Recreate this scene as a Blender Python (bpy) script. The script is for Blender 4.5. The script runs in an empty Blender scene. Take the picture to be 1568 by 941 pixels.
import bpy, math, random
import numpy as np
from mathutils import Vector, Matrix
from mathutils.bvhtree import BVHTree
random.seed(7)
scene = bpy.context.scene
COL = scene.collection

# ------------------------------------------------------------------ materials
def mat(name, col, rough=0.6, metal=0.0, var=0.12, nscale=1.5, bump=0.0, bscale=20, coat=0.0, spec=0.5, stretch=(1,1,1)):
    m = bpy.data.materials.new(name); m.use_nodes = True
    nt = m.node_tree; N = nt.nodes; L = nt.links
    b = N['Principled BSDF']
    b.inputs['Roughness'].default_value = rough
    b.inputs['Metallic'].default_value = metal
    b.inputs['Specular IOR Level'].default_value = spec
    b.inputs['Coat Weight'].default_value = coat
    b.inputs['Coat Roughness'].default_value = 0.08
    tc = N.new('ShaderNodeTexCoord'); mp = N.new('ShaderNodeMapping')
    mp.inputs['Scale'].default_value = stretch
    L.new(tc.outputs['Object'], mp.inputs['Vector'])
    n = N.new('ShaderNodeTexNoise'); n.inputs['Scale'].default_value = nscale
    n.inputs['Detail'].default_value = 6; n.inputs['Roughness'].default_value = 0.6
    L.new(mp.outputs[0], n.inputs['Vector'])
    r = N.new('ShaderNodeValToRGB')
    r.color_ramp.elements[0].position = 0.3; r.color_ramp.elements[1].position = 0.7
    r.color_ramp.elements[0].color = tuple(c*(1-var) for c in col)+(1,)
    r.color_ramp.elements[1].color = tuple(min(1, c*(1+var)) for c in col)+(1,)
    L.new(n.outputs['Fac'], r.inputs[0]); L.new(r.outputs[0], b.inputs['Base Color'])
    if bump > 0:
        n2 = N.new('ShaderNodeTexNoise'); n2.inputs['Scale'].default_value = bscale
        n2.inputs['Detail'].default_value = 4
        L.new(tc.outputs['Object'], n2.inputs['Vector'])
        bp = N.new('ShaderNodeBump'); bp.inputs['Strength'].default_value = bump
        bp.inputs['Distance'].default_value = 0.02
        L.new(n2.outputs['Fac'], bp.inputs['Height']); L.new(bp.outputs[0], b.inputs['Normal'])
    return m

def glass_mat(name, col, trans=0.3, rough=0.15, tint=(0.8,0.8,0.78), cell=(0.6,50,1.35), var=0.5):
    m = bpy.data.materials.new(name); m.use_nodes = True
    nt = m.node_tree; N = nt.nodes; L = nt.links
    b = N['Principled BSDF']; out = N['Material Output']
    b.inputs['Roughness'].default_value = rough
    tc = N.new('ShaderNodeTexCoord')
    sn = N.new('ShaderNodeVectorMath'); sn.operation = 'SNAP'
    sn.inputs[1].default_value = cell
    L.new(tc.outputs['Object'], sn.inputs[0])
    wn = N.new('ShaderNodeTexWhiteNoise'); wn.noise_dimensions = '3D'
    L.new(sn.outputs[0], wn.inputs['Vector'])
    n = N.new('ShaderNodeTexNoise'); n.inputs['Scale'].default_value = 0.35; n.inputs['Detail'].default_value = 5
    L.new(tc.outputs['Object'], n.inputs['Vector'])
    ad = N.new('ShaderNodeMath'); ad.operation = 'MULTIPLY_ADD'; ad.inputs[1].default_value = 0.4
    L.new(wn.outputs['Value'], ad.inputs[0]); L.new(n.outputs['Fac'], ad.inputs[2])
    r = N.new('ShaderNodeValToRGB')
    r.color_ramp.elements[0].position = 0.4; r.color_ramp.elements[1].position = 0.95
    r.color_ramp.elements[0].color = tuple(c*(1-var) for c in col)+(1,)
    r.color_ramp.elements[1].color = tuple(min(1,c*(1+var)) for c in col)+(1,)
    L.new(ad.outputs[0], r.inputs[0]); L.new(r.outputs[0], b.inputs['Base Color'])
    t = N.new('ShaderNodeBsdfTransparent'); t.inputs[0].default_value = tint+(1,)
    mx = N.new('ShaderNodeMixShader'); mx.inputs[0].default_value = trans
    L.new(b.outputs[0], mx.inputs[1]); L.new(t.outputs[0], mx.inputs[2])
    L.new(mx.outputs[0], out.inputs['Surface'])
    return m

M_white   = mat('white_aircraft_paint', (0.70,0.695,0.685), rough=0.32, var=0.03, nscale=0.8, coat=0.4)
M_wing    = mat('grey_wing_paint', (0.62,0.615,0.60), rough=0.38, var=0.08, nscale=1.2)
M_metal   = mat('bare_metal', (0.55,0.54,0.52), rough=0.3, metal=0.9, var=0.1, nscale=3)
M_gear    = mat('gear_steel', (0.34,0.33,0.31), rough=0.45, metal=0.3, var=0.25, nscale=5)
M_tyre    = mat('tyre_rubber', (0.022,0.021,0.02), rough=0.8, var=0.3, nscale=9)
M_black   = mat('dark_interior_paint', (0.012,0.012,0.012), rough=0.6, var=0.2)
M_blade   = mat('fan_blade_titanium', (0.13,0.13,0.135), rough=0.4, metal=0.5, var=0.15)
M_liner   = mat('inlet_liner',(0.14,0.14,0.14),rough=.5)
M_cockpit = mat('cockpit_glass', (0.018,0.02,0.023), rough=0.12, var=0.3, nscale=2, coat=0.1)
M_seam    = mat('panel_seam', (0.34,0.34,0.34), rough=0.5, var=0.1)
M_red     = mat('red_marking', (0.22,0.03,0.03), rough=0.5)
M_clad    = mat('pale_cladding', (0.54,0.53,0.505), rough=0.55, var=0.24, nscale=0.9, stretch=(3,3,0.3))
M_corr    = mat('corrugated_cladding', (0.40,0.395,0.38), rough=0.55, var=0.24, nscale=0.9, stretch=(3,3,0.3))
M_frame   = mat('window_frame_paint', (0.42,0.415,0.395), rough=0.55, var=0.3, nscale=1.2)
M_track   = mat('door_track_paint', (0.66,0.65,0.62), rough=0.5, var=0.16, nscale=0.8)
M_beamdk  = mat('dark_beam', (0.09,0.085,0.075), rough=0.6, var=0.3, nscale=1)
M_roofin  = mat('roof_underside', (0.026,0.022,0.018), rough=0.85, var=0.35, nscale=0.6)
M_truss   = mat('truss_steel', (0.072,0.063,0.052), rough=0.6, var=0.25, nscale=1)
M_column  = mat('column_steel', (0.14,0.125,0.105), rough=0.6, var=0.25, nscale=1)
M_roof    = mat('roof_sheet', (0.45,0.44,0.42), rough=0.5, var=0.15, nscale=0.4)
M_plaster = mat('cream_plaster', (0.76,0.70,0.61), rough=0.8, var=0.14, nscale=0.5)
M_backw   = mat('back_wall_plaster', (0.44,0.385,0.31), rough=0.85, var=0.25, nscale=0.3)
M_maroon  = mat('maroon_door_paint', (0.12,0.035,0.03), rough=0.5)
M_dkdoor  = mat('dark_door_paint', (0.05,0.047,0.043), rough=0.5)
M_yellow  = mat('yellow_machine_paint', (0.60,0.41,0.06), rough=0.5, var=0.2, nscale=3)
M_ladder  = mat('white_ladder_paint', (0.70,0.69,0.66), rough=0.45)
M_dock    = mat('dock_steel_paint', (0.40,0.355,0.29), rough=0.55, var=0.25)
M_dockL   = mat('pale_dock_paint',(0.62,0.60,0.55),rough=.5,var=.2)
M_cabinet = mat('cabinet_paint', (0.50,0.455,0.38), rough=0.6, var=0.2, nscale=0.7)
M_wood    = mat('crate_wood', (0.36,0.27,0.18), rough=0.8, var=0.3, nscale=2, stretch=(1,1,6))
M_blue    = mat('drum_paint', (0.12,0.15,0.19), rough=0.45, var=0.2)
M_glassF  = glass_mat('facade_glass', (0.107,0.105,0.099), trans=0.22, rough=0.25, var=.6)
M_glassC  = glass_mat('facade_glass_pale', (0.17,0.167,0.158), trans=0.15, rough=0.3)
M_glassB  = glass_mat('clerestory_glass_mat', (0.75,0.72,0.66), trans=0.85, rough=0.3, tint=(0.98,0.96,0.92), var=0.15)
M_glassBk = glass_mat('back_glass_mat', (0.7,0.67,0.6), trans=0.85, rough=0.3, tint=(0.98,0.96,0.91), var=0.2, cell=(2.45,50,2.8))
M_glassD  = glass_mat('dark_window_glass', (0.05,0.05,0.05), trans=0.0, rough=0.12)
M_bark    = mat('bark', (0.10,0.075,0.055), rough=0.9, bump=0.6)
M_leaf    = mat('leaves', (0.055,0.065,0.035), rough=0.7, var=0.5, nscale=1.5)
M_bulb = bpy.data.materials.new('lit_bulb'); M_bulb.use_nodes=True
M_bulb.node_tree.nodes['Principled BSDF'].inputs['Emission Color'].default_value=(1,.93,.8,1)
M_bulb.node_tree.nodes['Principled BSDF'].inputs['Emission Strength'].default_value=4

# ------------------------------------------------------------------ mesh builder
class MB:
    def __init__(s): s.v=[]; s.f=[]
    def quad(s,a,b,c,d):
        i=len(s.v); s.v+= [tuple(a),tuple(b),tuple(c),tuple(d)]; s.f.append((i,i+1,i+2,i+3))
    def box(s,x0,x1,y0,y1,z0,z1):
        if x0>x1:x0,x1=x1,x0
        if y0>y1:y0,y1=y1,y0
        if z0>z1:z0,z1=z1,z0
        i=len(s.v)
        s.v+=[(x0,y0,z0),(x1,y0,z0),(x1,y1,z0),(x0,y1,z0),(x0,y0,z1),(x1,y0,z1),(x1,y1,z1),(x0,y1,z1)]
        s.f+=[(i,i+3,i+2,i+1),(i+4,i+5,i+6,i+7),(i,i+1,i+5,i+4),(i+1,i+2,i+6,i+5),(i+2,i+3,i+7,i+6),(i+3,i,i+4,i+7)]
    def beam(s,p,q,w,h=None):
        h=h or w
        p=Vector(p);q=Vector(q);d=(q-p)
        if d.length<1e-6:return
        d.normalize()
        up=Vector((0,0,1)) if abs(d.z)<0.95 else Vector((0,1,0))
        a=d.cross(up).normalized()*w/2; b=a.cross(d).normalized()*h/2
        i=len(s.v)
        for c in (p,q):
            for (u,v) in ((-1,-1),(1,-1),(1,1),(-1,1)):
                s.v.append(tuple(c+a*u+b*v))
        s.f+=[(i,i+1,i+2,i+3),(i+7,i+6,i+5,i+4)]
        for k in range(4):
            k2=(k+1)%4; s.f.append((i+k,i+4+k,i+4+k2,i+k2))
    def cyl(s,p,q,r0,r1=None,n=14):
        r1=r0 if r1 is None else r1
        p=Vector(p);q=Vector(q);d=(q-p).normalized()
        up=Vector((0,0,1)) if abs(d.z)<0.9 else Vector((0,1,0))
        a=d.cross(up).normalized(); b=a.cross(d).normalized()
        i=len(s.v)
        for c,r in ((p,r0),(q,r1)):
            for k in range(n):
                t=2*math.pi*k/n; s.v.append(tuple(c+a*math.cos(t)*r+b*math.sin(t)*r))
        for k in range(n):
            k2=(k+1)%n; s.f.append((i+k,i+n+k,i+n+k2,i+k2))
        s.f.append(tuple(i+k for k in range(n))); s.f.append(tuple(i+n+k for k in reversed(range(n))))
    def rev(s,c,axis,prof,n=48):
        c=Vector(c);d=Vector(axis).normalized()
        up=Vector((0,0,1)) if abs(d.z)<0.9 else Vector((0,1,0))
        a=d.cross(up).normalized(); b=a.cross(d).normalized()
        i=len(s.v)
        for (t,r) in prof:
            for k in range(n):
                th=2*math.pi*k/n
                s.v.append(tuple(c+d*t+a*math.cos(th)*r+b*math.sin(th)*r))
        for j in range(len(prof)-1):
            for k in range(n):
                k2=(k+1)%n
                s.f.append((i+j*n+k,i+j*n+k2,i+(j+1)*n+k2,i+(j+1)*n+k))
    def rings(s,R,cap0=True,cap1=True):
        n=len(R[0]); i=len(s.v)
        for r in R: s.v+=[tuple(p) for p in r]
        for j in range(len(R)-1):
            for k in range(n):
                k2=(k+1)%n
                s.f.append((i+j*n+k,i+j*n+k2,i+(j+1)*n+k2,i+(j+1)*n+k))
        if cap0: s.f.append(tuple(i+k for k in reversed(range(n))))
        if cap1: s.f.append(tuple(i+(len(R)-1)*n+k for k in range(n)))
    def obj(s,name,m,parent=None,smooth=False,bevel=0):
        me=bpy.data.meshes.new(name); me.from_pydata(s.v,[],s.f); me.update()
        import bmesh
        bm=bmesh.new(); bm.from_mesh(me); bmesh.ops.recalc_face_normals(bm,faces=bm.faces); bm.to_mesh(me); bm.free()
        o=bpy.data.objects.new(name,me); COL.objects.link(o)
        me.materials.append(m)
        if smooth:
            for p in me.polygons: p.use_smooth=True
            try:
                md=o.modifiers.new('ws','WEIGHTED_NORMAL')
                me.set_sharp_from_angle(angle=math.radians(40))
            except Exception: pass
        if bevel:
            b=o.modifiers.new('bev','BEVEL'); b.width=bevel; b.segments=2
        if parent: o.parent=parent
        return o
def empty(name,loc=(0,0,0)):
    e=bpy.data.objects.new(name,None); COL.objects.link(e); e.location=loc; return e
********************
STATED PROBLEM: Starting with the line that contains "(0.072,0.063,0.052), rough=0.6, var=0.25, nscale=1)", repeat each line exactly, and stop once the line that contains "rough=0.8, var=0.14, nscale=0.5)" has been repeated.

ANSWER TO THIS EXERCISE:
M_truss   = mat('truss_steel', (0.072,0.063,0.052), rough=0.6, var=0.25, nscale=1)
M_column  = mat('column_steel', (0.14,0.125,0.105), rough=0.6, var=0.25, nscale=1)
M_roof    = mat('roof_sheet', (0.45,0.44,0.42), rough=0.5, var=0.15, nscale=0.4)
M_plaster = mat('cream_plaster', (0.76,0.70,0.61), rough=0.8, var=0.14, nscale=0.5)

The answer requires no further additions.